With their traditional global reach, the British understand this well. Which is why Patricia Hewitt, Britain’s trade and industry secretary, declared stoutly at the height of the furore over transferring call centres to India, “What’s good for India is good for Britain.” Far from being altruistic, she meant that lower costs would keep down prices, thereby making the product more competitive, stimulating demand and giving a fillip to exports. These would go up further if higher employment increases purchasing power in India, which already buys more from — than it sells to — Britain.

That old gibe about Britain being “a nation of shopkeepers” acknowledged the canny wisdom that lies at the heart of a global commercial network. Ohio Senator George Voinovich’s bill simplifies things. It forbids only federal outsourcing, which is a fraction of the total. Even so, it violates the General Agreement on Trade in Services, which is integral to the World Trade Organization by which the US swears. A complete stoppage would mean the extinction of a hallowed label like Levi Strauss, whose flag will be kept flying by China and Cambodia when the last North American factories close down next month. There is also a danger of the kind of ugly racism that prompted white American auto-workers in Detroit to brutally murder a Chinese colleague whom they mistook for Japanese when Japan’s motor industry was seen as a threat.

Nor will the bill stop disguised outsourcing in the land of the brave and the home of the free. When the Clinton administration relaxed H-IB visa rules to please hi-tech companies that sponsor skilled foreigners for visas and green cards, 47 per cent of the entrants were Indian and 9 per cent Chinese. “These firms of the new economy,” Norman Matloff, a computer science professor at California University, wrote in the Washington Post, “seem to be awfully fond of the old economy of 200 years ago — when indentured servitude was in vogue.” He regretted that “politicians on Capitol Hill do not want to know any of this as they are anxious to curry favour with the industry.” This was not new.
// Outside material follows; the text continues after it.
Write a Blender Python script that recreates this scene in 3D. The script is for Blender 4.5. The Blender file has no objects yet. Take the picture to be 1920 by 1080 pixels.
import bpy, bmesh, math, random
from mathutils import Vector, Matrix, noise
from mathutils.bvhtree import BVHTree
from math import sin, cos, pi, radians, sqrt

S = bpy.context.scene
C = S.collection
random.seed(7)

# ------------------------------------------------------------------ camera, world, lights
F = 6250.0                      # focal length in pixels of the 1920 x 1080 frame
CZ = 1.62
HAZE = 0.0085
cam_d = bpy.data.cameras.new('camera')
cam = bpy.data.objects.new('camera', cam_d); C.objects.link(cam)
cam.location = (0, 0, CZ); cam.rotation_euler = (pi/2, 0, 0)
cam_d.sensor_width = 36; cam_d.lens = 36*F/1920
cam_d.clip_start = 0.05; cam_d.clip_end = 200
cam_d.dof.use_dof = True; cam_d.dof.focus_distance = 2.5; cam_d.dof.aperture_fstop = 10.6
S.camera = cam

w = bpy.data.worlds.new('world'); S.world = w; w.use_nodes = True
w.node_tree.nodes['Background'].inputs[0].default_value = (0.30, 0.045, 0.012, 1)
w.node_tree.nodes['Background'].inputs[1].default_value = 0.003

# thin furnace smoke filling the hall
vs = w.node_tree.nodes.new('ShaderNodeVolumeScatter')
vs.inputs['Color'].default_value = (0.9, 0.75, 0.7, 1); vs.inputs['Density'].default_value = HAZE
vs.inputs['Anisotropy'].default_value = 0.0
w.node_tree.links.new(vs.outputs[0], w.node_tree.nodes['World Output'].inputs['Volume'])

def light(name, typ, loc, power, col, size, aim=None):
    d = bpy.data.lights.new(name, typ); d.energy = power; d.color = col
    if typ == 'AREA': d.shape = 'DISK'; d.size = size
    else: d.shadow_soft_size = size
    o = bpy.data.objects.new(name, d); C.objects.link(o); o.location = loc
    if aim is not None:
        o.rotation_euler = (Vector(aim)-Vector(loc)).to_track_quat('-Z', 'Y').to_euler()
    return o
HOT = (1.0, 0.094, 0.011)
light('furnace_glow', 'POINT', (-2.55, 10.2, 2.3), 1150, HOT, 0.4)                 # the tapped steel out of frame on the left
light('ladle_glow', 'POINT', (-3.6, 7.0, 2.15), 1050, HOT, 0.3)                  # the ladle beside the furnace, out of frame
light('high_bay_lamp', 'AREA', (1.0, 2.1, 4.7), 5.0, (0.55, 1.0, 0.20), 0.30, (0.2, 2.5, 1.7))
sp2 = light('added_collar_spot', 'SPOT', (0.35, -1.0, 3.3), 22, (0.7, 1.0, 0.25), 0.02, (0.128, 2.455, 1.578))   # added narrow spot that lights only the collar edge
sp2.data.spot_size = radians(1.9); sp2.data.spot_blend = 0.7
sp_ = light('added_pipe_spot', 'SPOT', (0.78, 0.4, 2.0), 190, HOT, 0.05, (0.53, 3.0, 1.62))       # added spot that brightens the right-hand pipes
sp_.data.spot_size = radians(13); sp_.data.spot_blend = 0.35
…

US immigration policy is always tailored to specific domestic needs — whether Chinese labourers to build railways or Indian doctors for Lyndon Johnson’s Great Society. While IBM and Microsoft lobbied for more skilled men from abroad, American unions lobbied equally intensely to, in effect, keep down the wages of immigrant workers.

Many figures are cited to prove sweated labour at home and abroad. Whereas IT companies paid Indian immigrants a maximum of $35,000, a white American received at least $45,000 for the same work. Even then, Indians in India, of whom 40,000 were in the remote-service industry, threatened Indians in the US. McKinsey reckoned that the industry would grow at an annual 50 per cent to employ 700,000 Indians by 2008. Other Asians would also benefit for there is competition in cheapness. An accountant in the Philippines earns $3,600 against India’s $6,000, and $60,000 in the US. If Indian wages rise, call centres will move to cheaper societies.

Just follow the trail of Nike shoe manufacture from South Korea to Malaysia to Indonesia. Three Western banks — HSBC, Citibank and Standard Chartered — already have service centres in Shanghai and Guangzhou in China, and in Cyberjaya and Penang in Malaysia. No resting place is permanent, as remote-service industry managers, like compradors and overseers of old, seek relentlessly to keep down costs in a labour equivalent of dumping, far removed from the core standards paraded at Seattle.

The recent attempt by the US charge d’affaires, Robert Blake, to demand the quid pro quo of unlimited foreign investment in India’s financial services, insurance and telecom sectors was irrelevant. The Americans might as well set human rights targets for China or make military cooperation a condition for relocating jobs in the Philippines. They will not, because Bush himself admits that the US has much to gain from outsourcing. India gains only because of its poverty. We cannot afford to reject foreign commissions. An exchange rate of more than 84 rupees to the pound makes even the most measly British payment a windfall in “Shining India”.

That image is as deceptive as the earlier “Mera Bharat mahaan hai” slogan, both coined by slick admen at the behest of self-seeking politicians bent on gulling voters. Bharat has not been “mahaan” since the time of which A.L. Basham wrote. Today’s light can be blinding in smart shopping malls and glittering five-star hotels, but flickers out in vast areas of this benighted land that seem plunged in perpetual darkness. Conditions have not improved since Bill Clinton said to Vajpayee’s face that India produces 30 per cent of the world’s software engineers but accounts for 25 per cent of the world’s undernourished.

Yes, globalization is irreversible. It is also a good thing. But unless we handle negotiations with skill and determination, it will mean a permanently unequal relationship in which Indian brains play second fiddle to Western finance and organization. There is no question of gratitude as the poor scramble for crumbs from the table of the rich. Instead, they must insist on the crumbs being adequate. Yashwant Sinha has already responded with commendable firmness to Blake’s impertinence. That resolution must be maintained when Robert Zoellick, the US trade representative, visits India so that trainees who mutter “I’ll be buggered’ into Bri- tish and American ears are not themselves buggered.